[Scenes as source code]
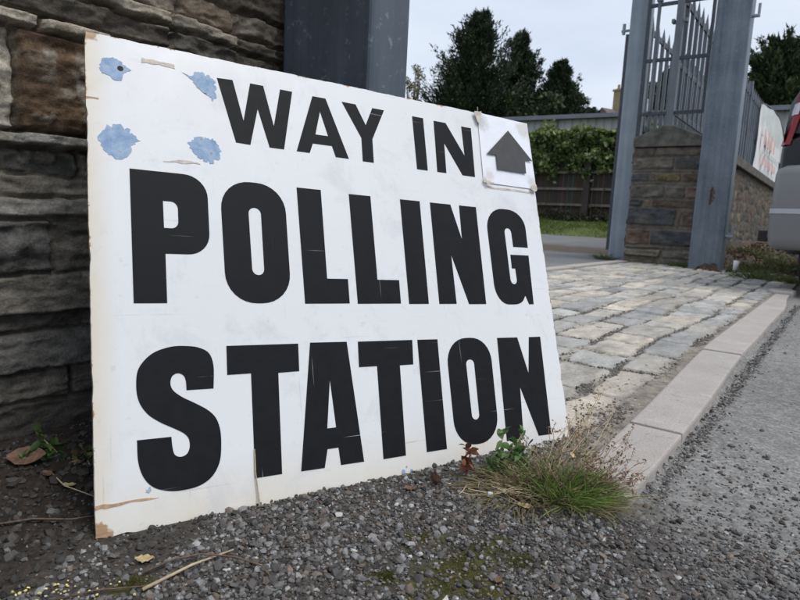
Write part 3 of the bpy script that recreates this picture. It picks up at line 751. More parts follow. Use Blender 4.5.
Ls = [
 ('W, top line', [[(185.1,659),(210,660.5),(223.7,593),(238.6,660.5),(260.5,660.5),(274,592),(289.7,660),(311,659.8),(288.7,554),(264.2,554),(248.5,618),(232.4,554),(209.4,554.6)]]),
 ('A, top line', [[(347.9,659),(372.5,659),(407.6,553),(382.5,553),(376.9,572.3),(341.3,571.9),(334.2,554),(310.8,554)],[(359.8,633),(371.3,589.3),(347.5,589)]]),
 ('Y, top line', [[(404,659),(431.5,659),(448.4,622),(465.7,658),(490.6,658),(459.5,597),(457.5,552),(435.2,552),(437,596)]]),
 ('I, top line', [[(552.5,657),(577.5,657),(574.6,551),(550.3,551)]]),
 ('N, top line', [[(602.2,656),(630.8,656),(669,592.5),(669.5,655),(694.1,655),(688.8,551),(657.8,551),(621.5,613),(618.2,551),(596.8,551)]]),
 ('P of POLLING', [rc([(53,299),(53.4,493),(161,493,35),(160,371,32),(97,370.5),(96.5,299)]), rc([(96.5,449),(117,449,11),(116.5,408.5,11),(96.5,408.5)])]),
 ('O of POLLING', [rc([(180,298,47),(180,491,47),(284,491,47),(282,298,47)]), rc([(222,342,10),(222,449.5,10),(242,449.5,10),(241,342,10)])]),
 ('first L of POLLING', [[(304.5,297),(305.5,490.3),(348.5,490.3),(346.5,338.3),(384.5,338.3),(383.8,297)]]),
 ('second L of POLLING', [[(399,296.3),(401,488.2),(443.5,488.2),(441.3,338),(485,338),(484,296.3)]]),
 ('I of POLLING', [[(501,295.3),(505,488),(547.8,488),(543,295.3)]]),
 ('N of POLLING', [[(566.3,295),(571,487.7),(618.5,487.7),(636.5,419),(639.5,487.7),(681,487.7),(676.3,294.2),(635,294.2),(606.3,389),(605.6,295)]]),
 ('G of POLLING', [rc([(800.5,293),(788,293),(781,311),(768,293,18),(702,293,42),(704,489.5,46),(808,489.5,46),(806,411),(766,411),(766,449.5,9.5),(748,449.5,9.5),(746.5,334,10),(764,334,10),(763.5,366),(754.5,366),(755.5,394.3),(804.8,394.3)])]),
 ('S of STATION', [cmr([[(154.3,175.3),(156,206),(151,225),(138,234),(120,237.5),(98,237.2),(74,229),(57,211),(52.7,190),(55,167),(65,149),(80,136.5),(97,126.5),(110,118.5),(117,110),(118,99),(114,90),(105.5,87),(98,91),(95.5,101),(94.6,115)],
    [(94.6,115),(51.4,115.6)], [(51.4,115.6),(52,88),(58,67),(70,52.5),(88,45),(107,43),(129,45.5),(146,55),(157,72),(160.7,94),(160.5,117),(155,134.5),(144,146.5),(128,157),(111,167),(99.5,177),(96.2,187),(99,196.5),(106,200),(113.5,197),(116.8,189),(117.2,175.8)], [(117.2,175.8),(154.3,175.3)]])]),
 ('first T of STATION', [[(174.8,193),(176,235.2),(287.5,234),(285.9,191.4),(252,191),(247,43),(206.3,43.2),(210,193)]]),
 ('A of STATION', [[(307.6,234.7),(371.8,233.6),(384,41.4),(343.2,42),(341.4,68.8),(322.6,68.8),(315.5,41.6),(277,42.2)],[(336.3,175),(340.3,100),(325,100)]]),
 ('second T of STATION', [[(390.3,191),(392.4,233),(499.3,231.8),(496.2,189.4),(468.8,189.4),(462.8,40.2),(419.6,40.2),(424.2,190.8)]]),
 ('I of STATION', [[(505,40),(510,231.6),(553,231),(547.2,39.8)]]),
 ('O of STATION', [rc([(567.5,39.5,46),(570.5,231,46),(673.5,231,46),(667.5,39.5,46)]), rc([(610,82.5,9),(611,191,9),(630,191,9),(627,82.5,9)])]),
 ('N of STATION', [[(684.5,36.2),(692.6,228.4),(744,227.5),(761.3,156),(775,227),(805.8,226.8),(799.4,35.6),(766.3,36),(734.5,132.5),(726.5,36)]]),
]
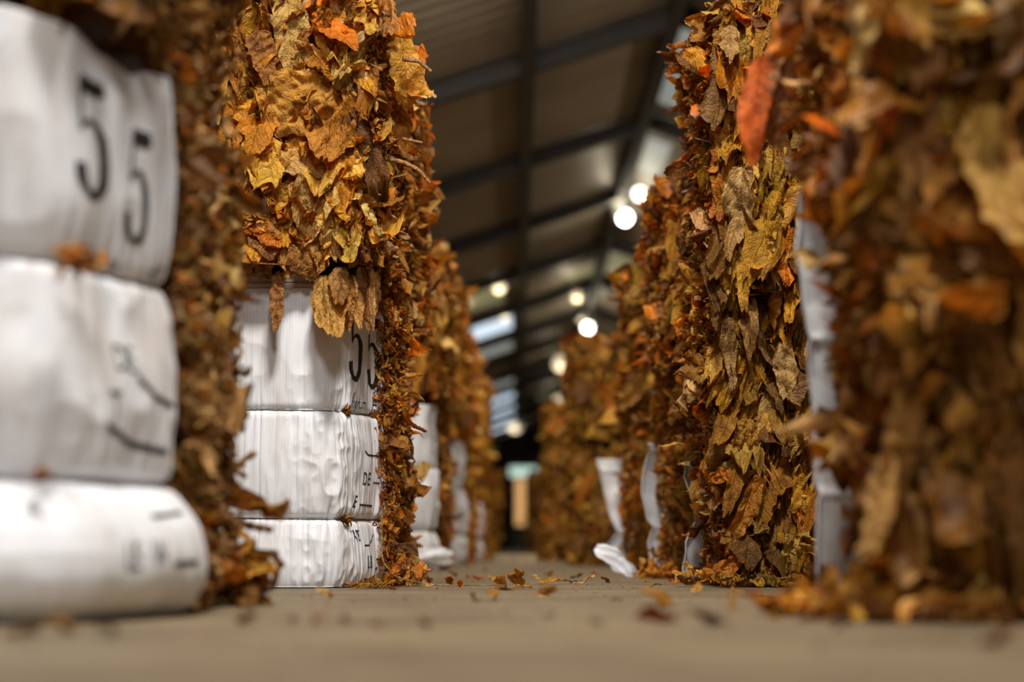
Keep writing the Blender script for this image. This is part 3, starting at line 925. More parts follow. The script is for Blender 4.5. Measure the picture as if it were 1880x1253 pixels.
INK('printed_numeral', lambda m: sh.five(m, q0 + .265, .74, .24, .085))
INK('printed_lettering', lambda m: sh.text(m, 'indyfum', q0 + .17, .675, .05, .6))
INK('printed_lettering', lambda m: sh.text(m, 'HT', q0 + .37, .675, .05, .9))
INK('printed_lettering', lambda m: sh.text(m, 'DE', q0 + .20, .475, .075, .8))
INK('printed_line', lambda m: sh.stroke(m, [(q0 + .28, .47), (q0 + .34, .435), (q0 + .43, .42)], [.006] * 3))
INK('printed_lettering', lambda m: sh.text(m, 'T', q0 + .17, .375, .085, .8))
INK('printed_line', lambda m: sh.stroke(m, [(q0 + .16, .365), (q0 + .25, .335), (q0 + .40, .325)], [.007] * 3))
INK('printed_lettering', lambda m: sh.text(m, 'LE', q0 + .12, .095, .075, .7, .3))
INK('printed_lettering', lambda m: sh.text(m, 'W', q0 + .215, .10, .075, .8, .3))
INK('printed_line', lambda m: sh.stroke(m, [(q0 + .30, .105), (q0 + .40, .108)], [.005] * 2))
INK('printed_line', lambda m: sh.stroke(m, [(q0 + .28, .195), (q0 + .40, .205)], [.004] * 2))
t = empty('tobacco_bale', (-.95, 4.1, HB + .05), 'loose brown leaf bale on top of the nearest left white carton bale', 'tobacco bale', GLU)
pa, at = leaf_body(t, -1, .715, 3.62, 4.80, HB + .07, 2.05, 12, big=160, mid=240, flakes=2600, ures=(9, 16), parts=24, pal_f=PAL_DIM, pal_s=PAL_TAN)

# ---- L2: stack in focus
t2 = empty('tobacco_bale', (-.95, 7.3, 0), 'sharp white carton bale in the left row, 5 5 print half covered by hanging leaves', 'tobacco bale', GLL)
leaf_body(t2, -1, .455, 6.83, 7.95, 0, HB - .02, 13, big=0, mid=420, flakes=5200, ures=(11, 20), front=False, side_from=0.27, pal_s=PAL_SIDE, top=False, core_y0=7.15)
sh2, pa2 = card_left(t2, (-.617, 6.78), (-.485, 7.16), 22, [(0, .235, .024, .8), (.235, .605, .022, .85), (.605, 1.075, .010, 1.0)], 1.075, r=.09, x_out=-1.5,
                     corner_mess=0.6, crumple=.005, wr=.008)
q2 = pa2.q0
s2 = q2 + .385
sh2.build(t2, pa2.l1 - .80, s2, step=.0036)
for z in (.235, .605):
    sh2.wire(t2, z, pa2.l1 - .80, s2, .0018)
sh2.build(t2, pa2.l1 - .80, pa2.l1 + .1, name='carton_rim', material=M_RIM, z0=1.022, z1=1.041, off=.006, step=.008)
sh2.build(t2, pa2.l1 - .80, pa2.l1 + .1, name='carton_rim', material=M_RIM, z0=1.044, z1=1.068, off=.009, step=.008)
INK = lambda name, fn: mark(sh2, t2, name, fn)
INK('printed_numeral', lambda m: sh2.five(m, q2 + .09, .715, .25, .11))
INK('printed_numeral', lambda m: sh2.five(m, q2 + .25, .70, .25, .105))
INK('printed_lettering', lambda m: sh2.text(m, 'indyfum', q2 + .13, .622, .055, .6, .2))
INK('printed_lettering', lambda m: sh2.text(m, 'HT', q2 + .305, .622, .06, .8, .1))
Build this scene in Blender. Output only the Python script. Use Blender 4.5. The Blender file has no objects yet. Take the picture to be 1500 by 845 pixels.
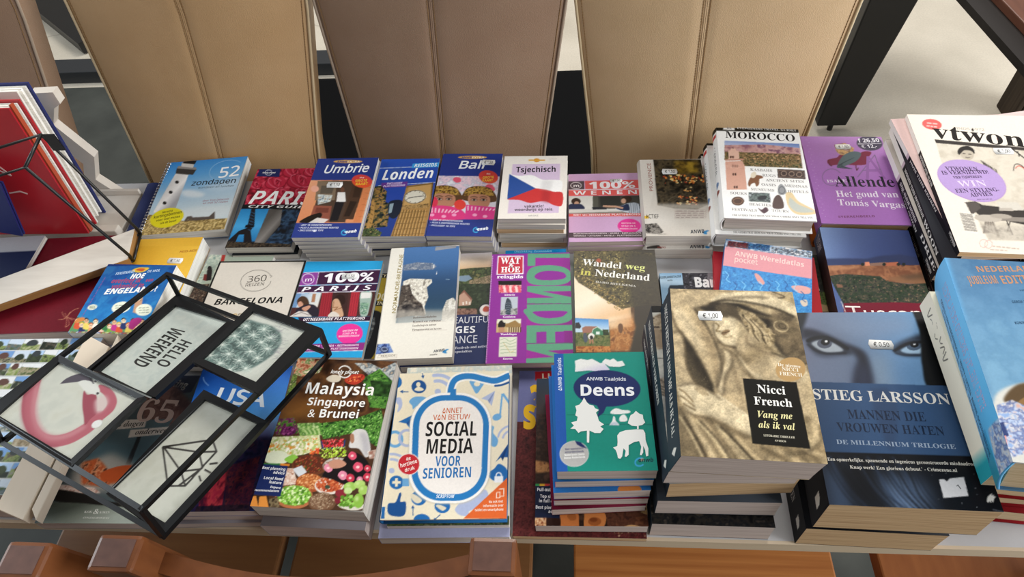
import bpy, math, random
import numpy as np
from mathutils import Matrix, Vector, Euler
from mathutils.geometry import tessellate_polygon

SC = bpy.context.scene
COL = SC.collection
PI = math.pi
R = math.radians

# ------------------------------------------------------------------ camera
CAMP = np.array([0.0, -0.26760552, 1.55762183])
RT = np.array([0.99608531, 0.051526, -0.07182702])
UP = np.array([0.00441906, 0.78250814, 0.62262467])
FW = np.array([-0.08828659, 0.62050469, -0.77921717])
FPX = 990.6887
cd = bpy.data.cameras.new('camera')
cam = bpy.data.objects.new('camera', cd)
COL.objects.link(cam)
cam.matrix_world = Matrix(((RT[0], UP[0], -FW[0], CAMP[0]), (RT[1], UP[1], -FW[1], CAMP[1]),
                           (RT[2], UP[2], -FW[2], CAMP[2]), (0, 0, 0, 1)))
cd.sensor_width = 36.0
cd.lens = FPX / 1500 * 36
cd.clip_start = 0.02
SC.camera = cam

# ------------------------------------------------------------------ light
SC.view_settings.view_transform = 'Standard'
SC.view_settings.look = 'None'
SC.view_settings.gamma = 1.0
SC.view_settings.use_curve_mapping = False
SC.view_settings.exposure = 0.11
wd = bpy.data.worlds.new('world')
SC.world = wd
wd.use_nodes = True
bg = wd.node_tree.nodes['Background']
bg.inputs['Color'].default_value = (1.0, 0.97, 0.93, 1)
bg.inputs['Strength'].default_value = 0.28


def area(name, loc, target, sx, sy, power, col):
    l = bpy.data.lights.new(name, 'AREA')
    l.shape = 'RECTANGLE'
    l.size, l.size_y = sx, sy
    l.energy = power
    l.color = col
    o = bpy.data.objects.new(name, l)
    o.location = loc
    d = Vector(target) - Vector(loc)
    o.rotation_euler = d.to_track_quat('-Z', 'Y').to_euler()
    COL.objects.link(o)
    return o


area('window_light_rear', (0.5, 3.3, 3.6), (0, 0.3, 0.75), 2.6, 1.6, 150, (1.0, 0.97, 0.92))
area('window_light_right', (4.0, -0.6, 2.4), (0, 0.5, 0.8), 2.4, 1.8, 190, (0.95, 0.98, 1.0))

area('window_light_left', (-4.2, 0.9, 2.7), (0.2, 0.4, 0.8), 2.0, 1.6, 85, (0.82, 0.92, 1.0))

# ------------------------------------------------------------------ small helpers
T = 0.75          # table top height


def ray(x, y):
    return FW + (x - 750) / FPX * RT + (422.5 - y) / FPX * UP


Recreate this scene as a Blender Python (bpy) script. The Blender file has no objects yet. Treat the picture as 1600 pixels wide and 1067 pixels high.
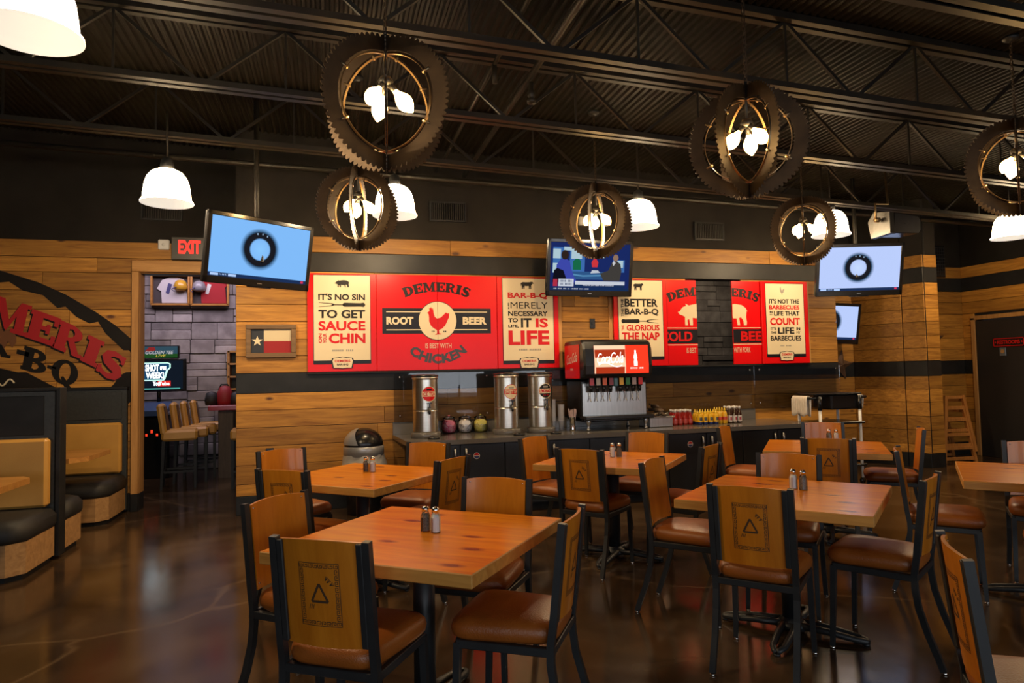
import bpy, bmesh, math, random
from mathutils import Vector, Matrix, Euler
random.seed(7)
PI = math.pi
sc = bpy.context.scene
C = bpy.context.collection

# ------------------------------------------------------------------ camera
F_PX = 1043.813
PITCH, ROLL, YAW, CAM_H = math.radians(2.7152), math.radians(-1.1795), math.radians(15.3283), 1.533
fw = Vector((math.sin(YAW)*math.cos(PITCH), math.cos(YAW)*math.cos(PITCH), math.sin(PITCH)))
rt = Vector((math.cos(YAW), -math.sin(YAW), 0))
up = rt.cross(fw)
r2 = rt*math.cos(ROLL)+up*math.sin(ROLL)
u2 = -rt*math.sin(ROLL)+up*math.cos(ROLL)
cd = bpy.data.cameras.new('camera'); cam = bpy.data.objects.new('camera', cd); C.objects.link(cam)
cam.matrix_world = Matrix(((r2.x, u2.x, -fw.x, 0), (r2.y, u2.y, -fw.y, 0), (r2.z, u2.z, -fw.z, CAM_H), (0, 0, 0, 1)))
cd.sensor_fit = 'HORIZONTAL'; cd.sensor_width = 36.0; cd.lens = 36.0*F_PX/1600.0
cd.clip_start = 0.05; cd.clip_end = 100
sc.camera = cam

# ------------------------------------------------------------------ world, exposure
w = bpy.data.worlds.new('world'); sc.world = w; w.use_nodes = True
w.node_tree.nodes['Background'].inputs[0].default_value = (0.5, 0.6, 0.8, 1)
w.node_tree.nodes['Background'].inputs[1].default_value = 0.02
sc.view_settings.view_transform = 'Standard'
sc.view_settings.look = 'None'
sc.view_settings.exposure = 0.0
sc.view_settings.gamma = 1.0
sc.view_settings.use_curve_mapping = False
try:
    sc.cycles.use_denoising = True
    sc.cycles.max_bounces = 8
    sc.cycles.sample_clamp_indirect = 4.0
    sc.cycles.caustics_reflective = False
    sc.cycles.caustics_refractive = False
except Exception:
    pass

# ------------------------------------------------------------------ lights that belong to the room as a whole
def area(name, loc, size, sy, power, color, direction):
    l = bpy.data.lights.new(name, 'AREA'); l.shape = 'RECTANGLE'; l.size = size; l.size_y = sy
    l.energy = power; l.color = color
    o = bpy.data.objects.new(name, l); C.objects.link(o); o.location = loc
    o.rotation_euler = Vector(direction).to_track_quat('-Z', 'Y').to_euler()
    return o
DAY = (0.86, 0.92, 1.0)
DAY_P = 60
for i, wx in enumerate((-3.2, 0.2, 3.6, 7.0)):
    area('daylight', (wx, -4.80, 1.75), 2.4, 1.9, DAY_P, DAY, (0, 1, -0.34))
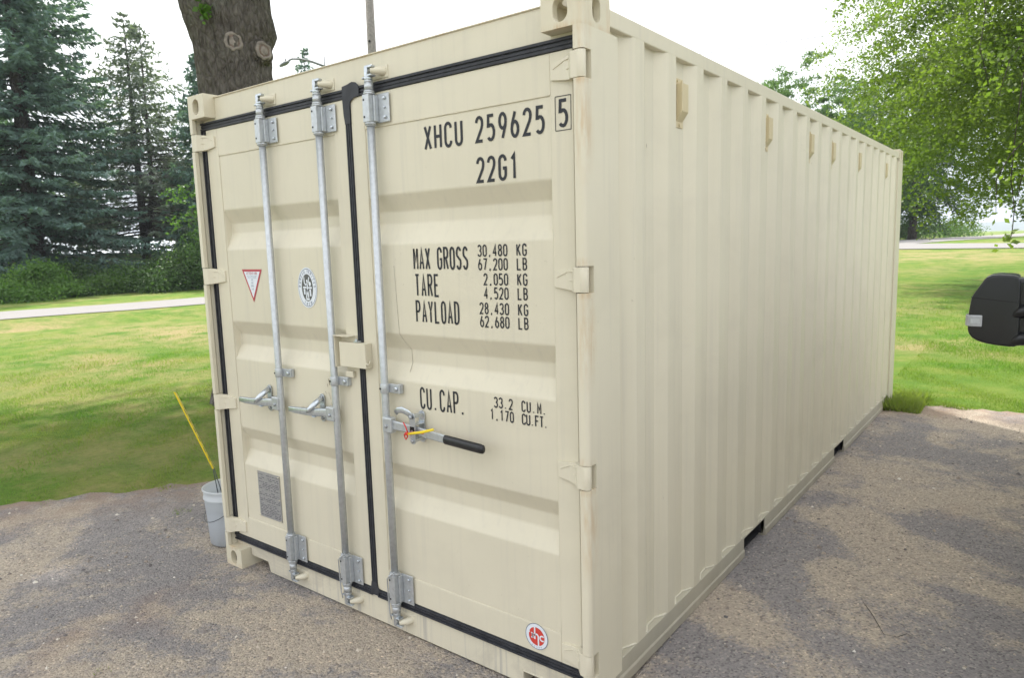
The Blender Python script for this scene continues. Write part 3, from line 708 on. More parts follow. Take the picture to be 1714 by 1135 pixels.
    if s > 0:
        la.tube([(cx+.004, -.014, 1.074), (cx-.022, -.015, 1.090), (cx-.050, -.017, 1.098), (cx-.074, -.018, 1.094), (cx-.090, -.018, 1.080)], [.0035, .0035, .0035, .0032, .0028], 12, flat=4.0)
        la.tube([(cx, -.014, 1.012), (cx, -.0115, 1.012)], .004, 8)
    else:
        la.tube([(cx+.002, .040, 1.066), (cx, .016, 1.054), (cx-.006, -.008, 1.036), (cx-.020, -.019, 1.020), (cx-.036, -.018, 1.008)], [.017, .017, .016, .014, .008], 10, flat=.8)
    la.build('latch', M_zinc, rod)
    by_ = -.0165 if s > 0 else .0445
    bolt_o(cx, by_, 1.072, .0085 if s > 0 else .011, M_bolt, rod); bolt_o(cx, .0445 if s < 0 else -.012, .969, .0085, M_bolt, rod)
    if s > 0: MB().box(cx-.012, cx+.012, -.0135, -.0122, 1.012, 1.030).build('slot', M_hole, rod)
    return rod
r1 = lock_rod(.622, -1, dl); r2 = lock_rod(1.056, -1, dl); r3 = lock_rod(1.397, 1, dr)
# wire ties round the two lower bearings
for rr_, xc in ((r2, 1.056), (r3, 1.397)):
    MB().tube([(xc+.020, .002, .318), (xc+.026, -.004, .338), (xc+.004, -.012, .318), (xc-.016, -.012, .300), (xc-.026, -.004, .286), (xc-.025, -.003, .20), (xc-.022, -.002, .13), (xc-.016, .0, .10)], .0028, 6).build('wire_tie', M_galv, rr_)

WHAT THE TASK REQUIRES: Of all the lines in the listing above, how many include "that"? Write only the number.

REPLY: 2